__Objective__
Return the whole listing, line for line, without the pictures in it.

------ Available data ------

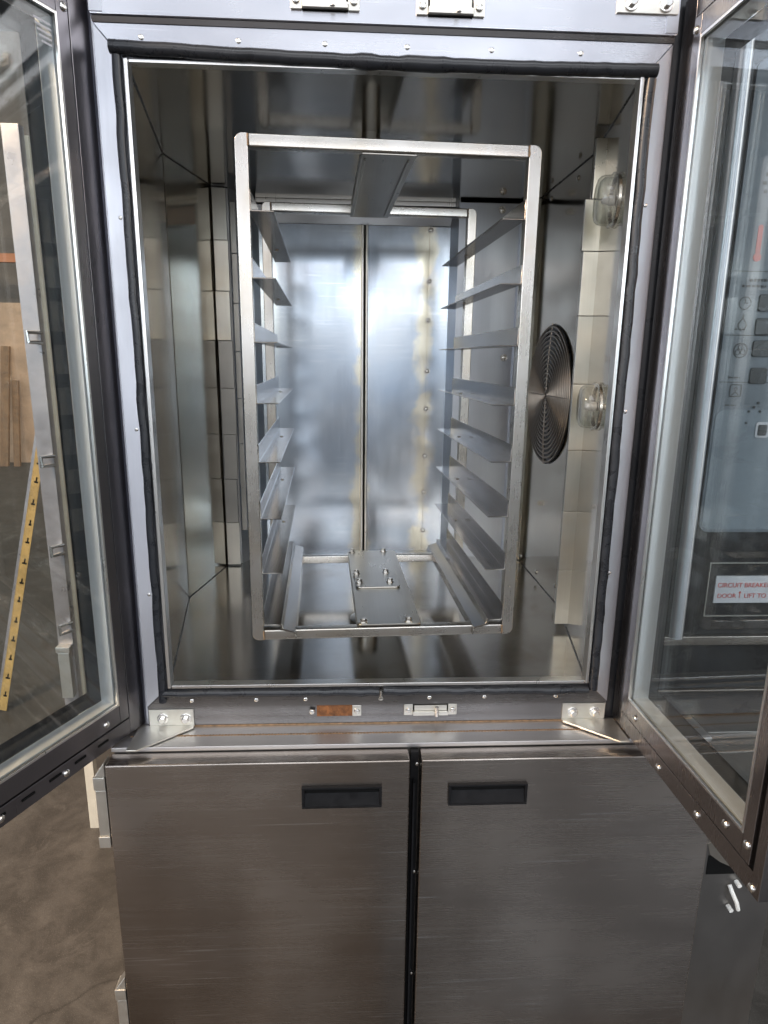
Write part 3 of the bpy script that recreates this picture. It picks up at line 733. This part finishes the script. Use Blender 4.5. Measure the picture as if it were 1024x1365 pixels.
# ------------------------------------------------------------------ rack inside the oven
rack = thing('oven_rack', (-0.0084, 0.309, -0.5585), 'empty stainless steel rotating pan rack with paired angle rails standing inside the oven chamber', 'rack')
MR = Matrix.Translation(RC) @ Matrix.Rotation(0.043, 4, 'Z') @ Matrix.Translation(-RC)
X0, X1, ZT, ZB, Y1, Y2, TW = -0.2830, 0.2661, 0.3911, -0.5584, 0.042, 0.576, 0.0235
sh = 0.0060   # front corners are the fitted ones: compensate the turn
def post(xo, sgn, y, mat):
    """tube post whose outer ends are rounded; sgn +1 when its inner side is towards +x"""
    r = 0.014; pts = []
    xi = xo + sgn * TW
    for (cz, a0, a1) in ((ZT - r, 180, 90), (ZB + r, 270, 180)):
        pass
    P = [(xi, ZB), (xi, ZT)]
    for k in range(7):
        a = R(90 + 90 * k / 6); P.append((xo + sgn * (r + r * math.cos(a)), ZT - r + r * math.sin(a)))
    for k in range(7):
        a = R(180 + 90 * k / 6); P.append((xo + sgn * (r + r * math.cos(a)), ZB + r + r * math.sin(a)))
    m = MB(MR); m.poly([(x, y, z) for x, z in P], (0, TW, 0), 0.003, 2)
    return m.build('post', mat, rack, smooth=50)
for y in (Y1, Y2 - TW):
    post(X0 + sh, 1, y, 'rack_steel'); post(X1 + sh, -1, y, 'rack_steel')
    for z in (ZT - 0.0225, ZB):
        m = MB(MR); m.box(X0 + sh + TW + 0.0002, X1 + sh - TW - 0.0002, y + 0.0005, y + TW - 0.0005, z + 0.0002, z + 0.0222, 0.003, 2)
        m.build('crossbar', 'rack_steel_cross', rack, smooth=50)
# welds at the corners
for y in (Y1, Y2 - TW):
    for x in (X0 + sh + TW, X1 + sh - TW):
        for z in (ZT - 0.0112, ZB + 0.0112):
            m = MB(MR)
            pts = [(x, y - 0.0002, z - 0.0095), (x + .0006, y - 0.0008, z - .003), (x - .0005, y - 0.0008, z + .003), (x, y - 0.0002, z + 0.0095)]
            m.tube(pts, 0.0015, 8)
            m.build('weld_bead', 'weld_rust', rack)
# angle rails
Z1, SP = 0.2647, 0.1133
def rail_mb(s, z, lip=0.043, y0=0.0445, y1=0.675, h=0.036, t=0.0022):
    xo = (X1 + sh - TW + 0.0008) if s > 0 else (X0 + sh + TW - 0.0008)
    m = MB(MR)
    prof = [(0, 0), (lip, 0), (lip, t), (t, t), (t, h), (0, h)]
    m.poly([(xo - s * a, y0, z + b) for a, b in prof], (0, y1 - y0, 0), 0.0007, 1)
    return m, xo
for s in (-1, 1):
    for k in range(8):
        z = Z1 - k * SP
        m, xo = rail_mb(s, z + (0.0012 if k == 7 else 0), 0.034 if k == 7 else 0.043, 0.0445 if k < 7 else 0.0440)
        r_ = m.build('rail', 'rail_steel', rack)
        if k < 7:
            m = MB(MR); m.lathe([(0, 0.0045), (0.0012, 0.0040), (0.0016, 0.0)], (xo - s * 0.019, 0.47, z + 0.0022), (0, 0, 1), 12, cap=False)
            m.lathe([(0, 0.0045), (0.0012, 0.0040), (0.0016, 0.0)], (xo - s * 0.019, 0.47, z), (0, 0, -1), 12, cap=False)
            m.build('rivet', 'grille_steel', r_)
    # floor-level guide: raised lip and a sloping flange
    xo = (X1 + sh - TW) if s > 0 else (X0 + sh + TW)
    z = Z1 - 7 * SP
    m = MB(MR); a = 0.0350
    prof = [(a, -0.002), (a, 0.014), (a + 0.0026, 0.014), (a + 0.006, 0.002), (a + 0.030, -0.006), (a + 0.033, -0.022), (a + 0.031, -0.022), (a + 0.028, -0.0078), (a + 0.004, -0.002)]
    m.poly([(xo - s * p, 0.026, z + q) for p, q in prof], (0, 0.615, 0), 0.0006, 1)
    m.build('guide_flange', 'rail_steel', rack)
# top bar: shallow channel between front and back crossbars
m = MB(MR)
z = ZT - 0.0225
m.poly([(-0.054, Y1 + 0.004, z - 0.0005), (0.044, Y1 + 0.004, z - 0.0005), (0.044, Y2 - 0.002, z - 0.0005), (-0.054, Y2 - 0.002, z - 0.0005)], (0, 0, -0.003), 0.0008, 1)
for x in (-0.054, 0.0415): m.box(x, x + 0.0025, Y1 + 0.0245, Y2 - TW - 0.001, z - 0.0002, z + 0.02, 0.0006, 1)
m.box(-0.050, -0.046, Y1 + 0.03, Y2 - 0.03, z - 0.007, z - 0.0037, 0.001, 1); m.box(0.030, 0.034, Y1 + 0.03, Y2 - 0.03, z - 0.007, z - 0.0037, 0.001, 1)
m.build('top_bar', 'plate_steel', rack)
# base plate with its bolted centre pad
m = MB(MR)
def rp(x0, x1, y0, y1, r, z, n=5):
    return [(p[0], p[2], z) for p in rrect(x0, x1, y0, y1, r, 0, n)]
m.poly(rp(-0.060, 0.076, 0.046, 0.582, 0.012, ZB + 0.0240), (0, 0, 0.004), 0.001, 1)
for x in (-0.060, 0.0735): m.box(x, x + 0.0025, 0.0665, 0.5505, ZB + 0.004, ZB + 0.0238, 0.0005, 1)
bpl = m.build('base_plate', 'plate_steel', rack)
m = MB(MR); m.poly(rp(-0.052, 0.056, 0.262, 0.385, 0.012, ZB + 0.0281), (0, 0, 0.0045), 0.0014, 2); m.build('pivot_pad', 'plate_steel', bpl)
for (x, y, z) in ((-0.046, 0.368, .0326), (0.030, 0.372, .0326), (-0.042, 0.298, .0326), (0.034, 0.300, .0326), (-0.046, 0.058, .0281), (0.050, 0.060, .0281), (-0.048, 0.572, .0281), (0.042, 0.574, .0281)):
    m = MB(MR)
    m.lathe([(0, 0.0095), (0.0016, 0.0095), (0.0016, 0.0)], (x, y, ZB + z), (0, 0, 1), 20, cap=False)
    m.lathe([(0.0016, 0.0072), (0.007, 0.0072), (0.008, 0.006), (0.008, 0.0034)], (x, y, ZB + z), (0, 0, 1), 6, cap=True)
    m.tube([(x, y, ZB + z + 0.006), (x, y, ZB + z + 0.0095)], 0.0036, 10)
    m.build('bolt', 'screw_steel', bpl)

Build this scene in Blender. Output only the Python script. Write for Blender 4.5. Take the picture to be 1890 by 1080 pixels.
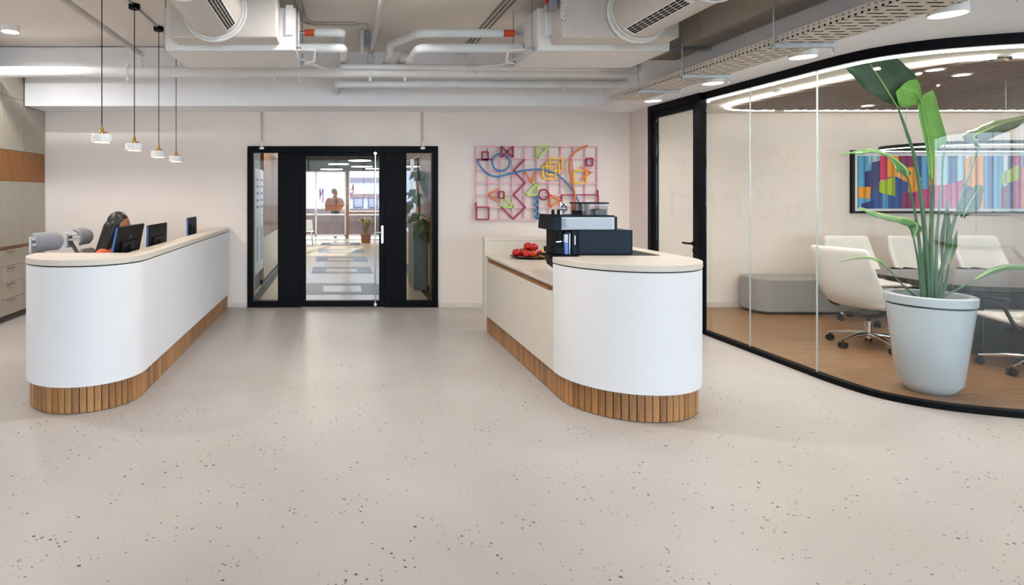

------

__Complete response__
Write part 3 of the bpy script that recreates this picture. It picks up at line 733. This part finishes the script. Use Blender 4.5. Measure the picture as if it were 1024x1365 pixels.
# ------------------------------------------------------------------ rack inside the oven
rack = thing('oven_rack', (-0.0084, 0.309, -0.5585), 'empty stainless steel rotating pan rack with paired angle rails standing inside the oven chamber', 'rack')
MR = Matrix.Translation(RC) @ Matrix.Rotation(0.043, 4, 'Z') @ Matrix.Translation(-RC)
X0, X1, ZT, ZB, Y1, Y2, TW = -0.2830, 0.2661, 0.3911, -0.5584, 0.042, 0.576, 0.0235
sh = 0.0060   # front corners are the fitted ones: compensate the turn
def post(xo, sgn, y, mat):
    """tube post whose outer ends are rounded; sgn +1 when its inner side is towards +x"""
    r = 0.014; pts = []
    xi = xo + sgn * TW
    for (cz, a0, a1) in ((ZT - r, 180, 90), (ZB + r, 270, 180)):
        pass
    P = [(xi, ZB), (xi, ZT)]
    for k in range(7):
        a = R(90 + 90 * k / 6); P.append((xo + sgn * (r + r * math.cos(a)), ZT - r + r * math.sin(a)))
    for k in range(7):
        a = R(180 + 90 * k / 6); P.append((xo + sgn * (r + r * math.cos(a)), ZB + r + r * math.sin(a)))
    m = MB(MR); m.poly([(x, y, z) for x, z in P], (0, TW, 0), 0.003, 2)
    return m.build('post', mat, rack, smooth=50)
for y in (Y1, Y2 - TW):
    post(X0 + sh, 1, y, 'rack_steel'); post(X1 + sh, -1, y, 'rack_steel')
    for z in (ZT - 0.0225, ZB):
        m = MB(MR); m.box(X0 + sh + TW + 0.0002, X1 + sh - TW - 0.0002, y + 0.0005, y + TW - 0.0005, z + 0.0002, z + 0.0222, 0.003, 2)
        m.build('crossbar', 'rack_steel_cross', rack, smooth=50)
# welds at the corners
for y in (Y1, Y2 - TW):
    for x in (X0 + sh + TW, X1 + sh - TW):
        for z in (ZT - 0.0112, ZB + 0.0112):
            m = MB(MR)
            pts = [(x, y - 0.0002, z - 0.0095), (x + .0006, y - 0.0008, z - .003), (x - .0005, y - 0.0008, z + .003), (x, y - 0.0002, z + 0.0095)]
            m.tube(pts, 0.0015, 8)
            m.build('weld_bead', 'weld_rust', rack)
# angle rails
Z1, SP = 0.2647, 0.1133
def rail_mb(s, z, lip=0.043, y0=0.0445, y1=0.675, h=0.036, t=0.0022):
    xo = (X1 + sh - TW + 0.0008) if s > 0 else (X0 + sh + TW - 0.0008)
    m = MB(MR)
    prof = [(0, 0), (lip, 0), (lip, t), (t, t), (t, h), (0, h)]
    m.poly([(xo - s * a, y0, z + b) for a, b in prof], (0, y1 - y0, 0), 0.0007, 1)
    return m, xo
for s in (-1, 1):
    for k in range(8):
        z = Z1 - k * SP
        m, xo = rail_mb(s, z + (0.0012 if k == 7 else 0), 0.034 if k == 7 else 0.043, 0.0445 if k < 7 else 0.0440)
        r_ = m.build('rail', 'rail_steel', rack)
        if k < 7:
            m = MB(MR); m.lathe([(0, 0.0045), (0.0012, 0.0040), (0.0016, 0.0)], (xo - s * 0.019, 0.47, z + 0.0022), (0, 0, 1), 12, cap=False)
            m.lathe([(0, 0.0045), (0.0012, 0.0040), (0.0016, 0.0)], (xo - s * 0.019, 0.47, z), (0, 0, -1), 12, cap=False)
            m.build('rivet', 'grille_steel', r_)
    # floor-level guide: raised lip and a sloping flange
    xo = (X1 + sh - TW) if s > 0 else (X0 + sh + TW)
    z = Z1 - 7 * SP
    m = MB(MR); a = 0.0350
    prof = [(a, -0.002), (a, 0.014), (a + 0.0026, 0.014), (a + 0.006, 0.002), (a + 0.030, -0.006), (a + 0.033, -0.022), (a + 0.031, -0.022), (a + 0.028, -0.0078), (a + 0.004, -0.002)]
    m.poly([(xo - s * p, 0.026, z + q) for p, q in prof], (0, 0.615, 0), 0.0006, 1)
    m.build('guide_flange', 'rail_steel', rack)
# top bar: shallow channel between front and back crossbars
m = MB(MR)
z = ZT - 0.0225
m.poly([(-0.054, Y1 + 0.004, z - 0.0005), (0.044, Y1 + 0.004, z - 0.0005), (0.044, Y2 - 0.002, z - 0.0005), (-0.054, Y2 - 0.002, z - 0.0005)], (0, 0, -0.003), 0.0008, 1)
for x in (-0.054, 0.0415): m.box(x, x + 0.0025, Y1 + 0.0245, Y2 - TW - 0.001, z - 0.0002, z + 0.02, 0.0006, 1)
m.box(-0.050, -0.046, Y1 + 0.03, Y2 - 0.03, z - 0.007, z - 0.0037, 0.001, 1); m.box(0.030, 0.034, Y1 + 0.03, Y2 - 0.03, z - 0.007, z - 0.0037, 0.001, 1)
m.build('top_bar', 'plate_steel', rack)
# base plate with its bolted centre pad
m = MB(MR)
def rp(x0, x1, y0, y1, r, z, n=5):
    return [(p[0], p[2], z) for p in rrect(x0, x1, y0, y1, r, 0, n)]
m.poly(rp(-0.060, 0.076, 0.046, 0.582, 0.012, ZB + 0.0240), (0, 0, 0.004), 0.001, 1)
for x in (-0.060, 0.0735): m.box(x, x + 0.0025, 0.0665, 0.5505, ZB + 0.004, ZB + 0.0238, 0.0005, 1)
bpl = m.build('base_plate', 'plate_steel', rack)
m = MB(MR); m.poly(rp(-0.052, 0.056, 0.262, 0.385, 0.012, ZB + 0.0281), (0, 0, 0.0045), 0.0014, 2); m.build('pivot_pad', 'plate_steel', bpl)
for (x, y, z) in ((-0.046, 0.368, .0326), (0.030, 0.372, .0326), (-0.042, 0.298, .0326), (0.034, 0.300, .0326), (-0.046, 0.058, .0281), (0.050, 0.060, .0281), (-0.048, 0.572, .0281), (0.042, 0.574, .0281)):
    m = MB(MR)
    m.lathe([(0, 0.0095), (0.0016, 0.0095), (0.0016, 0.0)], (x, y, ZB + z), (0, 0, 1), 20, cap=False)
    m.lathe([(0.0016, 0.0072), (0.007, 0.0072), (0.008, 0.006), (0.008, 0.0034)], (x, y, ZB + z), (0, 0, 1), 6, cap=True)
    m.tube([(x, y, ZB + z + 0.006), (x, y, ZB + z + 0.0095)], 0.0036, 10)
    m.build('bolt', 'screw_steel', bpl)

Build this scene in Blender. Output only the Python script. Write for Blender 4.5. Take the picture to be 1890 by 1080 pixels.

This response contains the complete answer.